Former Obama CIA Chief Backs Nikki Haley
Michael Morell, the former CIA director, spearheaded the 2020 letter from intelligence officials attempting to discredit reporting on the Hunter Biden laptop.
Michael Morell, a retired CIA chief, mobilized one of the most overt and controversial efforts by intelligence agents to shape a recent presidential election.
In October 2020, Morell organized a letter from 51 former spy chiefs that declared the New York Post’s reporting on Hunter Biden’s infamous laptop to contain “all the classic earmarks of a Russian information operation.” The authoritative intervention helped momentarily discredit evidence that Hunter introduced his father to his Ukrainian business client, which directly contradicted the Biden campaign’s claims that Hunter never lobbied his father. Twitter and Facebook limited users’ ability to share Post’s reporting over concerns that it was the result of a disinformation effort.
Last year, the House Judiciary Committee released a report showing that Morell played a central role in interfacing with the Biden campaign to gather signatures for the intelligence official “disinformation campaign” letter. In closed testimony, Morell confirmed his intention in organizing the letter was to help the Biden campaign.

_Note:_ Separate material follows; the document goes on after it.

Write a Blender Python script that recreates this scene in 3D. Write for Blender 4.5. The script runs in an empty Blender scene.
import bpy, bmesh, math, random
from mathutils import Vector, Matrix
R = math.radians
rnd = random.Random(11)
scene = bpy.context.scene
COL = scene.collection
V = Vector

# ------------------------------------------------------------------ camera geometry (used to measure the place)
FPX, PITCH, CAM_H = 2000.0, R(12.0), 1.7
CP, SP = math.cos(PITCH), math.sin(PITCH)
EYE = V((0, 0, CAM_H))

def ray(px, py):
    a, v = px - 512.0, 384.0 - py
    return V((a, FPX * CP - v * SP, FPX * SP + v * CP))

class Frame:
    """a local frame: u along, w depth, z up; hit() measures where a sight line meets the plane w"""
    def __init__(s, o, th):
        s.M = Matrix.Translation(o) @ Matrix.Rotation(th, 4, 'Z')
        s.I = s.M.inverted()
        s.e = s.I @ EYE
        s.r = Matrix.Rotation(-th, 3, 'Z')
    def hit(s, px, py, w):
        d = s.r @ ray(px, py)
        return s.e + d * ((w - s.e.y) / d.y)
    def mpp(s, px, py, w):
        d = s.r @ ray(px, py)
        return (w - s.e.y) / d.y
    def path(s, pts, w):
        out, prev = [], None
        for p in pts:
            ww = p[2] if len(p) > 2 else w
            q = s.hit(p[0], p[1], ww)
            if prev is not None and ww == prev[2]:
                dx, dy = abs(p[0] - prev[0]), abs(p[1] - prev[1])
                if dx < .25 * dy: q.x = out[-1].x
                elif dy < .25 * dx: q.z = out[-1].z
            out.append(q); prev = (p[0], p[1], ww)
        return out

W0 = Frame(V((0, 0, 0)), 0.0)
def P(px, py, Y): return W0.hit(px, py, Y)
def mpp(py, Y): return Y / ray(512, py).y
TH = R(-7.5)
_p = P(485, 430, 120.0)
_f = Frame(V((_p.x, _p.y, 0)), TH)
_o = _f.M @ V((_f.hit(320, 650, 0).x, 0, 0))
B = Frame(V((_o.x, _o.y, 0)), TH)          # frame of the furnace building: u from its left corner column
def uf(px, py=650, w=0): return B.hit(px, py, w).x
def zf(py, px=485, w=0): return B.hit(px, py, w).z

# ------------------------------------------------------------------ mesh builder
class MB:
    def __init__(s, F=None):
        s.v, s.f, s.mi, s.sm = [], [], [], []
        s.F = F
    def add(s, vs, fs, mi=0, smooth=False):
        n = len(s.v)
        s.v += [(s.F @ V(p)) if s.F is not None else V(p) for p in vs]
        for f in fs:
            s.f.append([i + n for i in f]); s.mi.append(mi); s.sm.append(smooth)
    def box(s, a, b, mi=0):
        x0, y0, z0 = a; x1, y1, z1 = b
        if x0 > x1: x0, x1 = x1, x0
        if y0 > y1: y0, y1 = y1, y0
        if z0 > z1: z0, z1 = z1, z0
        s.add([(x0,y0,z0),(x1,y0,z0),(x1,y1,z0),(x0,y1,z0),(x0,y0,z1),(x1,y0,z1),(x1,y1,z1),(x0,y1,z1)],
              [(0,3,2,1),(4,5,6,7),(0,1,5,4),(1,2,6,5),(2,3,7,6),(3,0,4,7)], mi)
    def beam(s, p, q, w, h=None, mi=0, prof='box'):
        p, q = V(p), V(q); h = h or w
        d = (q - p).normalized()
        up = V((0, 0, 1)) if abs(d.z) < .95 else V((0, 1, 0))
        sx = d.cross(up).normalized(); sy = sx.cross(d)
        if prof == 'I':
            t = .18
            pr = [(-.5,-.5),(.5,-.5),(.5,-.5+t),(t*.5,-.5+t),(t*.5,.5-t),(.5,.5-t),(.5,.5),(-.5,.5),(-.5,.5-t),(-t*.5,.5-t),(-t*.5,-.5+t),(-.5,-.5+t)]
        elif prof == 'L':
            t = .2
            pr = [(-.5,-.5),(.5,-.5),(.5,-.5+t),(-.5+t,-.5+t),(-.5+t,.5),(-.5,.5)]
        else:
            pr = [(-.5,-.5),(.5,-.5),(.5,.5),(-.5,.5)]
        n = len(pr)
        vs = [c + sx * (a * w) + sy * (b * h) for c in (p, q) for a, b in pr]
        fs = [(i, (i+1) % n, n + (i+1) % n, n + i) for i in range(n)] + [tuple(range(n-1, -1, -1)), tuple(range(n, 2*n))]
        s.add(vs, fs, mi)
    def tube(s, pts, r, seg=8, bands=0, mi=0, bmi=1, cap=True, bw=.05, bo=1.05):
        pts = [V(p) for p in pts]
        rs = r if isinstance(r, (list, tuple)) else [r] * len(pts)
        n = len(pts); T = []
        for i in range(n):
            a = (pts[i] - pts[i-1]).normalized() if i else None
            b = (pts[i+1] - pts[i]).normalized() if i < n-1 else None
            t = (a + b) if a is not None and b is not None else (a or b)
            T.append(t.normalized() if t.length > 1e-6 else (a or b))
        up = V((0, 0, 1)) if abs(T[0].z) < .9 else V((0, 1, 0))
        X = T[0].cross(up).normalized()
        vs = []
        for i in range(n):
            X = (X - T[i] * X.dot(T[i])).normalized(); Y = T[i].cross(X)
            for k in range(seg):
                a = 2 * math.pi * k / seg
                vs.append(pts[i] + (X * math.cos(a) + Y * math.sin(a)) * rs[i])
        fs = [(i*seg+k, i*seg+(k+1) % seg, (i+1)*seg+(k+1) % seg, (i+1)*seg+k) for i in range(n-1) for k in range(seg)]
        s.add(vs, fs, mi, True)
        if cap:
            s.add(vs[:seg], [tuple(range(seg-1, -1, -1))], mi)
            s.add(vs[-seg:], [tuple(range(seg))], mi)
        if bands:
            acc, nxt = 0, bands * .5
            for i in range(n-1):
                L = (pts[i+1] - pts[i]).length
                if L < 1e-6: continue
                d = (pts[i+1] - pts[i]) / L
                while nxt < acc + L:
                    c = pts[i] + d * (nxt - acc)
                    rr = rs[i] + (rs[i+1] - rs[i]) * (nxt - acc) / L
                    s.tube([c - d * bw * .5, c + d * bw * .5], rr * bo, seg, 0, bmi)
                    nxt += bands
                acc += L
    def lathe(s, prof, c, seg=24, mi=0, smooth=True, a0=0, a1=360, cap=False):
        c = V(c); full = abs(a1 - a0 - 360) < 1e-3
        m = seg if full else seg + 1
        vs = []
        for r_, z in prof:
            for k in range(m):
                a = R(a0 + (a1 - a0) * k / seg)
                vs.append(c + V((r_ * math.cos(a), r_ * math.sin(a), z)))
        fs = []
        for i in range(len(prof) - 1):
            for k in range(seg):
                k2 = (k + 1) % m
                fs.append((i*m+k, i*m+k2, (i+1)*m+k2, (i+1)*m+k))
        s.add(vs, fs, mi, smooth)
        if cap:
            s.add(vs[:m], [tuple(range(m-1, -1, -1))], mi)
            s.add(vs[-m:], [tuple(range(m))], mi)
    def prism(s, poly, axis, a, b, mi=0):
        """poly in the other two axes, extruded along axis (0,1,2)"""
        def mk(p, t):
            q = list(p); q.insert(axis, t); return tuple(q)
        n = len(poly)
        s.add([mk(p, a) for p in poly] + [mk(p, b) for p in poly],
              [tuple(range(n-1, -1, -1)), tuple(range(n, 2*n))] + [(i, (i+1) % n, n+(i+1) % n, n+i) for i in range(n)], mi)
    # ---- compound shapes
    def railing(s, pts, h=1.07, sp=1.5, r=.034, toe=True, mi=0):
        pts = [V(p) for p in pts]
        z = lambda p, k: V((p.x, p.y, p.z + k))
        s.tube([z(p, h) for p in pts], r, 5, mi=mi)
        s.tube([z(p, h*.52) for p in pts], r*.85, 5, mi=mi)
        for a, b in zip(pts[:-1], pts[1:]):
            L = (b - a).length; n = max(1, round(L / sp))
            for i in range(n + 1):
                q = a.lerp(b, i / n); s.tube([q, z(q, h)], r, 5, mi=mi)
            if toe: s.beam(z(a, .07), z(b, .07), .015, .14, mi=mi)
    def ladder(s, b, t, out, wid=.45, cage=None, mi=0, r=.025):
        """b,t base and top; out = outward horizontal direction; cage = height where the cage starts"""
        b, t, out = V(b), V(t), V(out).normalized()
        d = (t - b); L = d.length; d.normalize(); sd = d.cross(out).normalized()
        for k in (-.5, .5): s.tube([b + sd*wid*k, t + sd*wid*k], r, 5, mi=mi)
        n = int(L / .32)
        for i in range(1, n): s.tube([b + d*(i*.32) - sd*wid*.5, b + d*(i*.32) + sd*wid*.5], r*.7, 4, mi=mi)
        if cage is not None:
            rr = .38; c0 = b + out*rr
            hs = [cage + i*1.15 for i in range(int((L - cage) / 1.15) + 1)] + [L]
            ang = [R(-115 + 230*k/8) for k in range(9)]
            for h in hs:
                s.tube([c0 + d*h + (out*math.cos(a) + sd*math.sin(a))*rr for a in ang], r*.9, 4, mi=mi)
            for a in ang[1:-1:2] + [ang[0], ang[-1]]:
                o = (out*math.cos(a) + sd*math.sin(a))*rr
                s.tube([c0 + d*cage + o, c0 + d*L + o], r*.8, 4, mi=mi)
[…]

The investigation also showed that Morell had written an email to John Brennan, another former CIA chief, in which he noted that the Hunter Biden letter was designed to “give the [Biden] campaign, particularly during the debate,” a “talking point to push back on [President] Trump on this issue.”
Subsequent reporting confirmed the authenticity of the Hunter Biden laptop emails.
Morrell is now backing Nikki Haley.
Federal Election Commission records show that Morell, the former acting director of the Central Intelligence Agency, who served in senior intelligence roles under President Barack Obama and George W. Bush, gave the former South Carolina governor $1,000 in November.
Morell did not respond to a request for comment. We also asked whether he planned to formally endorse Ambassador Haley’s campaign through an opinion column, as he did for Hillary Clinton in August 2016.
Haley, who has called for bombing Iran, as well as escalating U.S. military confrontations with Russia, China, and against adversaries throughout the Middle East, is now a favorite of many D.C. establishment interests. Jon Lerner, one of Haley’s closest campaign strategists, is a member of the Vandenberg Coalition, a neoconservative group founded at the beginning of Biden’s presidency attempting to revive support for greater U.S. military engagement overseas. Last October, one of the authors profiled the group and its attempts to influence the 2024 presidential election.
Despite limited voter support, major donor interests continue to support the former U.N. ambassador’s bid.
The FEC records suggest many high-ranking former intelligence and national security officials are backing Haley, who has consolidated support among most Republicans seeking an alternative to Donald Trump in the GOP presidential primary.
Another interesting former intelligence official backing Haley’s presidential bid is Doug Feith, who served as under secretary for defense policy for Bush after a stint as a Lockheed Martin lobbyist. Feith was a driving force in the Iraq War push to exaggerate the evidence that Saddam Hussein was in possession of weapons of mass destruction, the primary narrative used to justify the unprovoked U.S. invasion.
Feith, who now works at the Hudson Institute, donated $3,300 to Haley’s campaign.